> Work instructions
Output each entry exactly; skip nothing.

> Dataset rows
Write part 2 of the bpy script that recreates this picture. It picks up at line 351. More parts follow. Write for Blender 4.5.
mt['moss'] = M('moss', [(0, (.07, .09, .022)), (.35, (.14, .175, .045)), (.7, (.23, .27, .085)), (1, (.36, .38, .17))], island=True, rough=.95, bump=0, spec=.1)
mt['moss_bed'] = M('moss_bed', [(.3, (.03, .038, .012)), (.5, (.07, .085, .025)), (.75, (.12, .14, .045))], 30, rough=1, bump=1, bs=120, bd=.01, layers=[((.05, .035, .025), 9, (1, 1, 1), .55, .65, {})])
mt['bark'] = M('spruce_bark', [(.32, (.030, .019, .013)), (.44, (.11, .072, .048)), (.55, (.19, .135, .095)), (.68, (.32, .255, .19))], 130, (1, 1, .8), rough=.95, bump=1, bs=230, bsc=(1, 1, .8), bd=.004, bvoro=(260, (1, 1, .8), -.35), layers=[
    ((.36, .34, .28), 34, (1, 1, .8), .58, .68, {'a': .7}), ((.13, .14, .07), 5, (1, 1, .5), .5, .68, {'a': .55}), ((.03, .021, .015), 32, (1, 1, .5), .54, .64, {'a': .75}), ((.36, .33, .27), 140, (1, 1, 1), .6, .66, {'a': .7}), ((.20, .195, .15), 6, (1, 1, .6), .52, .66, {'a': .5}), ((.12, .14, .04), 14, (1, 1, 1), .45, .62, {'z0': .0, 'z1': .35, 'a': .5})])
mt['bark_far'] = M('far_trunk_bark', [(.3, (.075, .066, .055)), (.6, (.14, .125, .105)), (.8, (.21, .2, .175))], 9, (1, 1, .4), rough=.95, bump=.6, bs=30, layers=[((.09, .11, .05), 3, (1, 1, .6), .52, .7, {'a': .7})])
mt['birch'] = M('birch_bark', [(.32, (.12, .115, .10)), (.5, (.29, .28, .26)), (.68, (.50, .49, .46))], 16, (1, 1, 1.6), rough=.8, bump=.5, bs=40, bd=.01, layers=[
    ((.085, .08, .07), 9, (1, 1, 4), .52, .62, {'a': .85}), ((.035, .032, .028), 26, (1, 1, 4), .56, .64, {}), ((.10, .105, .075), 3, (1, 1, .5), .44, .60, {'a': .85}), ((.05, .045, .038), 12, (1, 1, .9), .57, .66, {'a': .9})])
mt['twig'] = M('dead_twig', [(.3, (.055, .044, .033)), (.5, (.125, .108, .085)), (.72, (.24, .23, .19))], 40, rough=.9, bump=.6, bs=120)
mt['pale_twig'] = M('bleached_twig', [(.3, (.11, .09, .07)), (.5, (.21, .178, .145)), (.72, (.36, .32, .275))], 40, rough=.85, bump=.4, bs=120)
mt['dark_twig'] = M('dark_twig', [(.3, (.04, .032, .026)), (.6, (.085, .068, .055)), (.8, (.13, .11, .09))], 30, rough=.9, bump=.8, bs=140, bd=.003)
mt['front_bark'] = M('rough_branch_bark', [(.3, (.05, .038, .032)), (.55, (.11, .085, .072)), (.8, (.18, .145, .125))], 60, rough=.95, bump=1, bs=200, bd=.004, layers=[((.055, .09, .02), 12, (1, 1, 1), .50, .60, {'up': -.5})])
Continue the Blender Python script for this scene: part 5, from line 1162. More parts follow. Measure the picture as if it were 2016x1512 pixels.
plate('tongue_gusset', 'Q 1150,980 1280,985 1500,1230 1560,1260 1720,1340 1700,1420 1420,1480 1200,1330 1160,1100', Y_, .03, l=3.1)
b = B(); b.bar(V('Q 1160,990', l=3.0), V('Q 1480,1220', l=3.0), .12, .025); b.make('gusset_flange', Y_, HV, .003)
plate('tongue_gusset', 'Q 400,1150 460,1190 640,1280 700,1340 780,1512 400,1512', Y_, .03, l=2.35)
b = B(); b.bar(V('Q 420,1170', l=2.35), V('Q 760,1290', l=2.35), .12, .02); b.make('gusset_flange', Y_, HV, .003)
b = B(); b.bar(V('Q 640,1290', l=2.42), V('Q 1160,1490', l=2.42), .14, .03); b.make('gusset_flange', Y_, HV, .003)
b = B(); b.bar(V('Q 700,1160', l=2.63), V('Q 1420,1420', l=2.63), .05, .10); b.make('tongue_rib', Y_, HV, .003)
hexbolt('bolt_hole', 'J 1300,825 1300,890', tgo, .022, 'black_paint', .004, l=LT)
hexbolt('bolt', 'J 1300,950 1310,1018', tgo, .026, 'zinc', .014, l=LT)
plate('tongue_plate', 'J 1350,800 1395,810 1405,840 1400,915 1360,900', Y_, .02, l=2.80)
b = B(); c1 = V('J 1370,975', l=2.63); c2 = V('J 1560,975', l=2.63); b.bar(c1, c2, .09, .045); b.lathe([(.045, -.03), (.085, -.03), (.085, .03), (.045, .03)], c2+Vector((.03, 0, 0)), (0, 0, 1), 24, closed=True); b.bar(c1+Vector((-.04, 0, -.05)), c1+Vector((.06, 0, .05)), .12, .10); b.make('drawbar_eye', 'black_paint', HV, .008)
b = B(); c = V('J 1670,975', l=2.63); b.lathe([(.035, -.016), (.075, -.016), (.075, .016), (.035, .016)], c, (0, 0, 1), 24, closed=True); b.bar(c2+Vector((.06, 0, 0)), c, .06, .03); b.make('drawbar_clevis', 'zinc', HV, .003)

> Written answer
Write part 2 of the bpy script that recreates this picture. It picks up at line 351. More parts follow. Write for Blender 4.5.
mt['moss'] = M('moss', [(0, (.07, .09, .022)), (.35, (.14, .175, .045)), (.7, (.23, .27, .085)), (1, (.36, .38, .17))], island=True, rough=.95, bump=0, spec=.1)
mt['moss_bed'] = M('moss_bed', [(.3, (.03, .038, .012)), (.5, (.07, .085, .025)), (.75, (.12, .14, .045))], 30, rough=1, bump=1, bs=120, bd=.01, layers=[((.05, .035, .025), 9, (1, 1, 1), .55, .65, {})])
mt['bark'] = M('spruce_bark', [(.32, (.030, .019, .013)), (.44, (.11, .072, .048)), (.55, (.19, .135, .095)), (.68, (.32, .255, .19))], 130, (1, 1, .8), rough=.95, bump=1, bs=230, bsc=(1, 1, .8), bd=.004, bvoro=(260, (1, 1, .8), -.35), layers=[
    ((.36, .34, .28), 34, (1, 1, .8), .58, .68, {'a': .7}), ((.13, .14, .07), 5, (1, 1, .5), .5, .68, {'a': .55}), ((.03, .021, .015), 32, (1, 1, .5), .54, .64, {'a': .75}), ((.36, .33, .27), 140, (1, 1, 1), .6, .66, {'a': .7}), ((.20, .195, .15), 6, (1, 1, .6), .52, .66, {'a': .5}), ((.12, .14, .04), 14, (1, 1, 1), .45, .62, {'z0': .0, 'z1': .35, 'a': .5})])
mt['bark_far'] = M('far_trunk_bark', [(.3, (.075, .066, .055)), (.6, (.14, .125, .105)), (.8, (.21, .2, .175))], 9, (1, 1, .4), rough=.95, bump=.6, bs=30, layers=[((.09, .11, .05), 3, (1, 1, .6), .52, .7, {'a': .7})])
mt['birch'] = M('birch_bark', [(.32, (.12, .115, .10)), (.5, (.29, .28, .26)), (.68, (.50, .49, .46))], 16, (1, 1, 1.6), rough=.8, bump=.5, bs=40, bd=.01, layers=[
    ((.085, .08, .07), 9, (1, 1, 4), .52, .62, {'a': .85}), ((.035, .032, .028), 26, (1, 1, 4), .56, .64, {}), ((.10, .105, .075), 3, (1, 1, .5), .44, .60, {'a': .85}), ((.05, .045, .038), 12, (1, 1, .9), .57, .66, {'a': .9})])
mt['twig'] = M('dead_twig', [(.3, (.055, .044, .033)), (.5, (.125, .108, .085)), (.72, (.24, .23, .19))], 40, rough=.9, bump=.6, bs=120)
mt['pale_twig'] = M('bleached_twig', [(.3, (.11, .09, .07)), (.5, (.21, .178, .145)), (.72, (.36, .32, .275))], 40, rough=.85, bump=.4, bs=120)
mt['dark_twig'] = M('dark_twig', [(.3, (.04, .032, .026)), (.6, (.085, .068, .055)), (.8, (.13, .11, .09))], 30, rough=.9, bump=.8, bs=140, bd=.003)
mt['front_bark'] = M('rough_branch_bark', [(.3, (.05, .038, .032)), (.55, (.11, .085, .072)), (.8, (.18, .145, .125))], 60, rough=.95, bump=1, bs=200, bd=.004, layers=[((.055, .09, .02), 12, (1, 1, 1), .50, .60, {'up': -.5})])
Continue the Blender Python script for this scene: part 5, from line 1162. More parts follow. Measure the picture as if it were 2016x1512 pixels.
plate('tongue_gusset', 'Q 1150,980 1280,985 1500,1230 1560,1260 1720,1340 1700,1420 1420,1480 1200,1330 1160,1100', Y_, .03, l=3.1)
b = B(); b.bar(V('Q 1160,990', l=3.0), V('Q 1480,1220', l=3.0), .12, .025); b.make('gusset_flange', Y_, HV, .003)
plate('tongue_gusset', 'Q 400,1150 460,1190 640,1280 700,1340 780,1512 400,1512', Y_, .03, l=2.35)
b = B(); b.bar(V('Q 420,1170', l=2.35), V('Q 760,1290', l=2.35), .12, .02); b.make('gusset_flange', Y_, HV, .003)
b = B(); b.bar(V('Q 640,1290', l=2.42), V('Q 1160,1490', l=2.42), .14, .03); b.make('gusset_flange', Y_, HV, .003)
b = B(); b.bar(V('Q 700,1160', l=2.63), V('Q 1420,1420', l=2.63), .05, .10); b.make('tongue_rib', Y_, HV, .003)
hexbolt('bolt_hole', 'J 1300,825 1300,890', tgo, .022, 'black_paint', .004, l=LT)
hexbolt('bolt', 'J 1300,950 1310,1018', tgo, .026, 'zinc', .014, l=LT)
plate('tongue_plate', 'J 1350,800 1395,810 1405,840 1400,915 1360,900', Y_, .02, l=2.80)
b = B(); c1 = V('J 1370,975', l=2.63); c2 = V('J 1560,975', l=2.63); b.bar(c1, c2, .09, .045); b.lathe([(.045, -.03), (.085, -.03), (.085, .03), (.045, .03)], c2+Vector((.03, 0, 0)), (0, 0, 1), 24, closed=True); b.bar(c1+Vector((-.04, 0, -.05)), c1+Vector((.06, 0, .05)), .12, .10); b.make('drawbar_eye', 'black_paint', HV, .008)
b = B(); c = V('J 1670,975', l=2.63); b.lathe([(.035, -.016), (.075, -.016), (.075, .016), (.035, .016)], c, (0, 0, 1), 24, closed=True); b.bar(c2+Vector((.06, 0, 0)), c, .06, .03); b.make('drawbar_clevis', 'zinc', HV, .003)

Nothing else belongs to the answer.